Without the pictures, extract every line from the start of the material to the line containing "stage.SetDefaultPrim(stage.GetPrimAtPath('/World'))", both ends included.
==== DATA
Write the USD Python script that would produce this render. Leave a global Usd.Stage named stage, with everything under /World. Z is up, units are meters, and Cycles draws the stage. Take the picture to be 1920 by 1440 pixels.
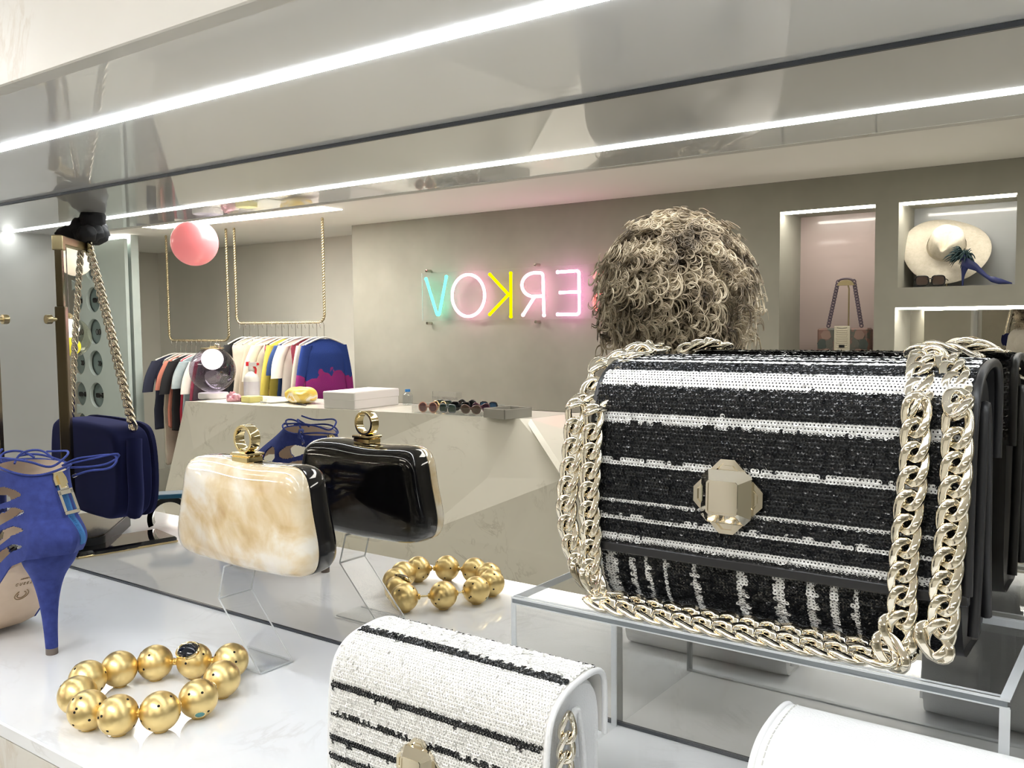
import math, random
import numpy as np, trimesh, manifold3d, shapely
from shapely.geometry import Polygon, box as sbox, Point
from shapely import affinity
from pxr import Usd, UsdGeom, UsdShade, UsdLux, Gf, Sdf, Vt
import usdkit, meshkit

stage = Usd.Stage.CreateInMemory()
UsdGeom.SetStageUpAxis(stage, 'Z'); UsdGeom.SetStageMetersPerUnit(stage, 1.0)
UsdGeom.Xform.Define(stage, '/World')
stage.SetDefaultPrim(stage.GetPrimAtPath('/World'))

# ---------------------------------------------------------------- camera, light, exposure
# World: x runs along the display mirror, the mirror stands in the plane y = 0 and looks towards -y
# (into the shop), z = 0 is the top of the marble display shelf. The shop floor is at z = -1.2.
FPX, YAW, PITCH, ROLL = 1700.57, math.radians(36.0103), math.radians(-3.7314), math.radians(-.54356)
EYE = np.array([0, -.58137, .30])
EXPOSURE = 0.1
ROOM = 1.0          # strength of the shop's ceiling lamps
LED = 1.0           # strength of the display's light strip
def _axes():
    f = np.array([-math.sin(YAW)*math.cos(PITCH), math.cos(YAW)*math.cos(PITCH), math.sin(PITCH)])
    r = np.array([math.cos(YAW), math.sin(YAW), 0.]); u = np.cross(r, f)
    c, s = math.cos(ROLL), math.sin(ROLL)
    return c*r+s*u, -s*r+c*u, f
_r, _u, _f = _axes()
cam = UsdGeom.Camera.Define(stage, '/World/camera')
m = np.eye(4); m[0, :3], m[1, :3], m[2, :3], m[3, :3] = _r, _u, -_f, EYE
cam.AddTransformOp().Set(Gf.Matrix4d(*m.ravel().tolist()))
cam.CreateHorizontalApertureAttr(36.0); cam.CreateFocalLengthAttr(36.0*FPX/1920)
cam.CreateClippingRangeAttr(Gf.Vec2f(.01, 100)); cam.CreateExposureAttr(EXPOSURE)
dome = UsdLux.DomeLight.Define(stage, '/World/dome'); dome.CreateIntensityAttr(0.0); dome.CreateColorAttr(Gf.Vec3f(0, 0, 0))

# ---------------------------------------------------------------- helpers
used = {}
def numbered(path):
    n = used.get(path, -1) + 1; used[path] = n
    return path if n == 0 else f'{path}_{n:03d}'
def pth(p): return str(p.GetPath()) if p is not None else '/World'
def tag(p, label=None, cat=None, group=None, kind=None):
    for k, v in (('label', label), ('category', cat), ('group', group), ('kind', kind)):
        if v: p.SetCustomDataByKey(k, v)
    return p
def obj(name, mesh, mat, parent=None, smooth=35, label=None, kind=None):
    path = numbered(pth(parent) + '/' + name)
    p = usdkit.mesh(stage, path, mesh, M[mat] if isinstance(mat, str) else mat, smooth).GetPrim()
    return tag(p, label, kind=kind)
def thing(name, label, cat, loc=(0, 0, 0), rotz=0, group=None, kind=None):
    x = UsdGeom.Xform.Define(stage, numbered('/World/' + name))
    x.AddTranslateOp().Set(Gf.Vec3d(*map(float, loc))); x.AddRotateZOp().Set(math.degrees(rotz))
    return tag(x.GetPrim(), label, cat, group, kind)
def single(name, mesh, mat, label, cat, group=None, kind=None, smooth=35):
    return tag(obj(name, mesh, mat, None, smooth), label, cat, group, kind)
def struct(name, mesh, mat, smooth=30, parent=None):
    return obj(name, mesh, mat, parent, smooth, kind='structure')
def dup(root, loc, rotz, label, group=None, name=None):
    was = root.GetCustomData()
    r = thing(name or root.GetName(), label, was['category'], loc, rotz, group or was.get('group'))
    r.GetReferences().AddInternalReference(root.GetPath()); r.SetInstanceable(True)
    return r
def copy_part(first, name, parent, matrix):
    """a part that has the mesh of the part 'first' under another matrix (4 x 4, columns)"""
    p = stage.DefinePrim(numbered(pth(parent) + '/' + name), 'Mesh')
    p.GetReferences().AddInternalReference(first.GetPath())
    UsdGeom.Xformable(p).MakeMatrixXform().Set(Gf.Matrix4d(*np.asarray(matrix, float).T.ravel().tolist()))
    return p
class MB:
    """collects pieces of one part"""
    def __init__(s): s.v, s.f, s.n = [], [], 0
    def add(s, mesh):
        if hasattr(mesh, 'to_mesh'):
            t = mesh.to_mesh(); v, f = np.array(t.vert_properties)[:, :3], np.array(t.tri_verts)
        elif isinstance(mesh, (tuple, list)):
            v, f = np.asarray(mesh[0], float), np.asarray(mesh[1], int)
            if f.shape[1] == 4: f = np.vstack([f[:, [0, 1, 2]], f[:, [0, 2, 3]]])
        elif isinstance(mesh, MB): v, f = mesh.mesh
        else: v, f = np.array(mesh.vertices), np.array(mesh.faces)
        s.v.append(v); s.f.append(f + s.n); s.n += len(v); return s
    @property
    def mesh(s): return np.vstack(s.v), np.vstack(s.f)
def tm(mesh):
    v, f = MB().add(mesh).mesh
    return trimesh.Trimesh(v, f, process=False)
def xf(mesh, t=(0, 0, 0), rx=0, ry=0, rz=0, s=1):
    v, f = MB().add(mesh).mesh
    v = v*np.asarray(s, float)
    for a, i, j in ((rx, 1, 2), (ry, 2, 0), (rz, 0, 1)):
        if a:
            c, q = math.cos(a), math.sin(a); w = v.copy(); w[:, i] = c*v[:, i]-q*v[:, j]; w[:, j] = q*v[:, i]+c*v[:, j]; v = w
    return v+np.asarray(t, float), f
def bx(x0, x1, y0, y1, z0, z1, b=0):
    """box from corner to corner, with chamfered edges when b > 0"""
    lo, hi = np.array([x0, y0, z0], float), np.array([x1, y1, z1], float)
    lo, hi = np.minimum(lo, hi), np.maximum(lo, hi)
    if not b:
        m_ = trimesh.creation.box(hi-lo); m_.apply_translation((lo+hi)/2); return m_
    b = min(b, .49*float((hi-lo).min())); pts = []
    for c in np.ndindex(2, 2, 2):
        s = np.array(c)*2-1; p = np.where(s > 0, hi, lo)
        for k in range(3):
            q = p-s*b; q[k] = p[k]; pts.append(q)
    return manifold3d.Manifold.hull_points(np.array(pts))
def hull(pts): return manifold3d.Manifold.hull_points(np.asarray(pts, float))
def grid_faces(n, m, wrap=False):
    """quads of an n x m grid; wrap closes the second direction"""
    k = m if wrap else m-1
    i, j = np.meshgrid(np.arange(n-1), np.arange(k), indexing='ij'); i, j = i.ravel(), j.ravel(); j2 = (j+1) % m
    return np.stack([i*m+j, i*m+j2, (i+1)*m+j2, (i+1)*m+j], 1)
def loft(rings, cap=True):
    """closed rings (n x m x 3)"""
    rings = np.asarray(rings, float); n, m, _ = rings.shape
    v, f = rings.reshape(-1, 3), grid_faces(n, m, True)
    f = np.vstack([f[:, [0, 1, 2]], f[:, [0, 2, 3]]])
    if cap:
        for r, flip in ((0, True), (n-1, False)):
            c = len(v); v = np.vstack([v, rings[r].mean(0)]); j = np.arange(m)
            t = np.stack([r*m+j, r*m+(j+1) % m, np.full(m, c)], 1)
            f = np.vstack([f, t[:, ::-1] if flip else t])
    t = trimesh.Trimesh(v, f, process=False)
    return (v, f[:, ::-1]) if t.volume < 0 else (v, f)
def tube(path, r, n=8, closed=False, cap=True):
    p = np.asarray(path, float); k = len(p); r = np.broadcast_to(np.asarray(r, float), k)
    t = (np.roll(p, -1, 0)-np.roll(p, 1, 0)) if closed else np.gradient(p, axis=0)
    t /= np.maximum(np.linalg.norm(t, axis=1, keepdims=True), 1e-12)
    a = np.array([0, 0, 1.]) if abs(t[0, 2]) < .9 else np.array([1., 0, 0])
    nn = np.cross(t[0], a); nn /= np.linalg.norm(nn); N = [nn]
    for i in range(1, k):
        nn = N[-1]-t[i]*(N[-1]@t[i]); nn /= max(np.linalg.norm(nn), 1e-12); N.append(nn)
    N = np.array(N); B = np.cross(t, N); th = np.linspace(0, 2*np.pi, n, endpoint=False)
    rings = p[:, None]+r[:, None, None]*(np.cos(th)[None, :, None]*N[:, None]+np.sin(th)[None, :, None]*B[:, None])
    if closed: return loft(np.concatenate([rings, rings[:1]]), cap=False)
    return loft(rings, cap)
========
FULL OUTPUT:
Write the USD Python script that would produce this render. Leave a global Usd.Stage named stage, with everything under /World. Z is up, units are meters, and Cycles draws the stage. Take the picture to be 1920 by 1440 pixels.
import math, random
import numpy as np, trimesh, manifold3d, shapely
from shapely.geometry import Polygon, box as sbox, Point
from shapely import affinity
from pxr import Usd, UsdGeom, UsdShade, UsdLux, Gf, Sdf, Vt
import usdkit, meshkit

stage = Usd.Stage.CreateInMemory()
UsdGeom.SetStageUpAxis(stage, 'Z'); UsdGeom.SetStageMetersPerUnit(stage, 1.0)
UsdGeom.Xform.Define(stage, '/World')
stage.SetDefaultPrim(stage.GetPrimAtPath('/World'))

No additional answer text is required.